The industry loses $5 billion a year in thefts, said Gopal Ahluwalia, vice president for research at the National Association of Home Builders, raising the cost of a new home by 1.5 percent.
eBay Opposes Legislation
Ellsworth said his legislation would require online sites to get identification from vendors and to make that information available to law enforcement.
"If the thieves can get past the store, then they can fence these goods with anonymity," Ellsworth said. "Basically, it gets rid of any witnesses."
eBay said it has 2,000 full-time employees who look for fraudulent and unlawful sales among the 7 million new items listed on the site every day.
"Selling stolen property is illegal and is not permitted or welcome on eBay," said spokesperson Catherine England. "We're not just kicking people off eBay if we see this going on; we're doing everything we can to see that they are prosecuted."
eBay opposes the legislation, England said, because it singles out online marketplaces without placing any obligation on retailers to police their inventories. Research shows that employee theft accounts for a large portion of retail losses, she said.
"This legislation in our opinion is not about consumer protection, it is about competition prevention. Retailers are trying to control distribution and undermine secondary markets like eBay," she said.
Stop Blue Jean Bandits
In Atlanta, large billboards have gone up saying "Stop the Blue Jean Bandits" and offering rewards of up to $2,000 for anonymous tips. Police have made 13 arrests, but they said at least three core groups are operating with 30-plus members.
"There is some organization to this madness," said Atlanta Police Sgt. Archie Ezell, head of the retail task force. "There's an older individual who orchestrates the thefts, and he's always recruiting teens and people in their early 20s to perpetrate the crimes."

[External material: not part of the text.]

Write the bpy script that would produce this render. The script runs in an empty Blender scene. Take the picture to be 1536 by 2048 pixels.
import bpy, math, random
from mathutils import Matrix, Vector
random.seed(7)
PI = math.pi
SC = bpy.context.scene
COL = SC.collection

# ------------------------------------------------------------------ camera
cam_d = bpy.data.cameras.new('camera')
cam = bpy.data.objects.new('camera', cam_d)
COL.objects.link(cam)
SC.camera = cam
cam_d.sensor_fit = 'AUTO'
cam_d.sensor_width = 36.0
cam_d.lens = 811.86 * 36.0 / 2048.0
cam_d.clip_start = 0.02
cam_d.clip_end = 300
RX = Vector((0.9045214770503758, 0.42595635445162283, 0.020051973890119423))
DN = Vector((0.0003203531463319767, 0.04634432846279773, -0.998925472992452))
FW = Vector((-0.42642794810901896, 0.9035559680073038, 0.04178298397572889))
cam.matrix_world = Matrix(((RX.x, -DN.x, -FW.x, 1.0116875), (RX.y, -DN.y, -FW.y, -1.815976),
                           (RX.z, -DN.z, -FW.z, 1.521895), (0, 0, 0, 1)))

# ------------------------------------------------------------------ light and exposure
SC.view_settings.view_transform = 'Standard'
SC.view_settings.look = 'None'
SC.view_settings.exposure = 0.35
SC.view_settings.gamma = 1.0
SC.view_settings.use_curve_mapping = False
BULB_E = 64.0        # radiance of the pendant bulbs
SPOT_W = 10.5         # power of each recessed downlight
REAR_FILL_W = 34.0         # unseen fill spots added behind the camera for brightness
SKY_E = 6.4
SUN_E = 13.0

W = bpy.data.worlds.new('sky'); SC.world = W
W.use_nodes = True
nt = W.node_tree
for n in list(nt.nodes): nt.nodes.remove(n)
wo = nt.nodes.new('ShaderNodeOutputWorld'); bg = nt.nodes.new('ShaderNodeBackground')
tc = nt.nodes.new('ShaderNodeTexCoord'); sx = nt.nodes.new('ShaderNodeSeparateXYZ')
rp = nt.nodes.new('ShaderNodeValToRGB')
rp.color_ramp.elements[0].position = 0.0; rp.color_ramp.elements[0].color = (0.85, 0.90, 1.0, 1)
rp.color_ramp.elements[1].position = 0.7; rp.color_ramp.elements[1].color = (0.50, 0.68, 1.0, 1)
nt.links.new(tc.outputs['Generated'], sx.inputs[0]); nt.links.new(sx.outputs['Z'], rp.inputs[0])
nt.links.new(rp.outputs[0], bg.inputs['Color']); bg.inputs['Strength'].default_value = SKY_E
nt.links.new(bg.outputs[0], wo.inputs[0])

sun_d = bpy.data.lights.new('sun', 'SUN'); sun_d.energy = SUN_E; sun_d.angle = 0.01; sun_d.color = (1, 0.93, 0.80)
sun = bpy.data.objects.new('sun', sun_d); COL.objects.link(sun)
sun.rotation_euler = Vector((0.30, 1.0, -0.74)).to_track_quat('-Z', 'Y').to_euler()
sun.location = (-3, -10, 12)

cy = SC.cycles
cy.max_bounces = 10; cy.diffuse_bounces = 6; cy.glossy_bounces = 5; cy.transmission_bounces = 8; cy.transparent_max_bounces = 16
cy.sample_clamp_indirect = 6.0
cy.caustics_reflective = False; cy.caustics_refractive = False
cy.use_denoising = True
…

The thieves mostly target high-end boutiques that carry designer labels such as True Religion and Rock & Republic, brands made popular by hip-hop artists. Ezell said artists often borrow jeans or hoodies from the stores to wear in their videos and then return them, raising their value up to $2,000.
"The market is the young people," Ezell said. "But the stuff costs so much; that's why it's stolen."
A $320 pair of True Religion jeans can be bought online for about $100.
After being hit by the bandits three times this year and losing $60,000 in merchandise, Mitzi Prochnow, who owns three boutiques in a trendy Atlanta neighborhood, is thinking about closing one store and fortifying the others with drop-down metal doors.
"It's really the perfect crime," Prochnow said. "Six strong young men break in the door and run in and grab as much as they can. I have a security camera system, but they are in and out in a minute and a half, and everything they take is pure profit for them."